La plupart des modèles scientifiques modernes sont des catastrophes narratives : l’évolution est l’éloge du chaos, une pièce où tous les acteurs font n’importe quoi et les survivants définissent ce qui avait un sens ou non. La physique quantique est pire, personne n’est capable de l’expliquer, et elle viole explicitement l’unité de temps et de lieu. La conquête de l’espace s’est écroulée comme narration lorsque les échelles de l’univers sont devenues apparentes : avec des distances où même la lumière a le temps de s’ennuyer, impossible de recycler les contes de conquête et de pionniers.

Je me suis longtemps demandé d’où venait cette idée très commune que toute compétence technique réduit l’humanité de celui qui la possède, je pense qu’une des raisons est que comprendre n’importe quelle branche scientifique implique d’embrasser ce qui ne peut-être narré. Pas étonnant dès lors que le scientifique soit le méchant de toutes les histoires.

La plus grande conspiration sera celle qui ne sera pas racontable, non parce qu’elle est trop extrême, mais simplement parce qu’elle n’aura aucun sens narratif, qui écouterait une personne tentant de la dévoiler ? En attendant, fleurissent un peu partout plein de petites phrase que ce dont le monde à besoin c’est plus de poètes, de philosophes, bref, des gens qui racontent des histoires…

The Domesday Book de William Andrews (1848-1908) : Historic Byways and Highways of Old England (1900). Domaine Public

2 thoughts on “Narration”

  1. Une compétence technique, c’est l’inverse de l’humain : pas d’émotion, et effectivement on fait surtout passer l‘émotions par les récits. Et le technique est implacable et logique, donc rien à voir avec l’humain. Il doit y avoir un reste de pensée magique, l’exact opposé de la science qui explique mais est parfois cruelle.

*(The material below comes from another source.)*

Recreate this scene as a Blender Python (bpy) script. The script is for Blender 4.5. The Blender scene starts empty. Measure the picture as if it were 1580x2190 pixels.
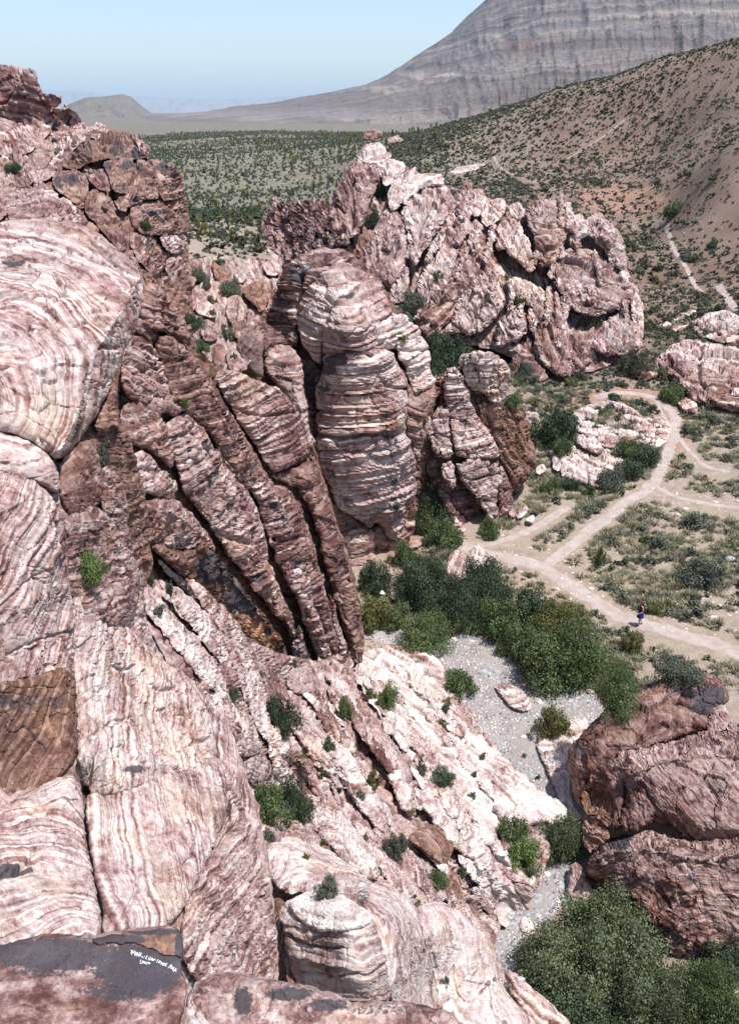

    Mais tu peux faire des histoires sur des phénomènes complexes. Rien que les reportages sur la Nouvelle Orléans ou la disparition d’îlots entiers valent mille explications théoriques du réchauffement (on est dans la vulgarisation à outrance, là). La question : quels sont ceux qui ont intérêt à payer pour que ce storytelling arrive aux oreilles de tout le monde ? On s’est bien occupé de la couche d’ozone sans grande histoire derrière.

    Quant à la plus grande conspiration, celle qui ne se raconte pas : c’est celle qui justement est la plus terrible, qui n’existe pas, ou du moins est inconsciente, celle des imbéciles et égoïstes qui ne veulent pas que le monde tourne rond pour tout le monde — sans doute tout le monde en fait, et c’est pas facile d’en faire un film.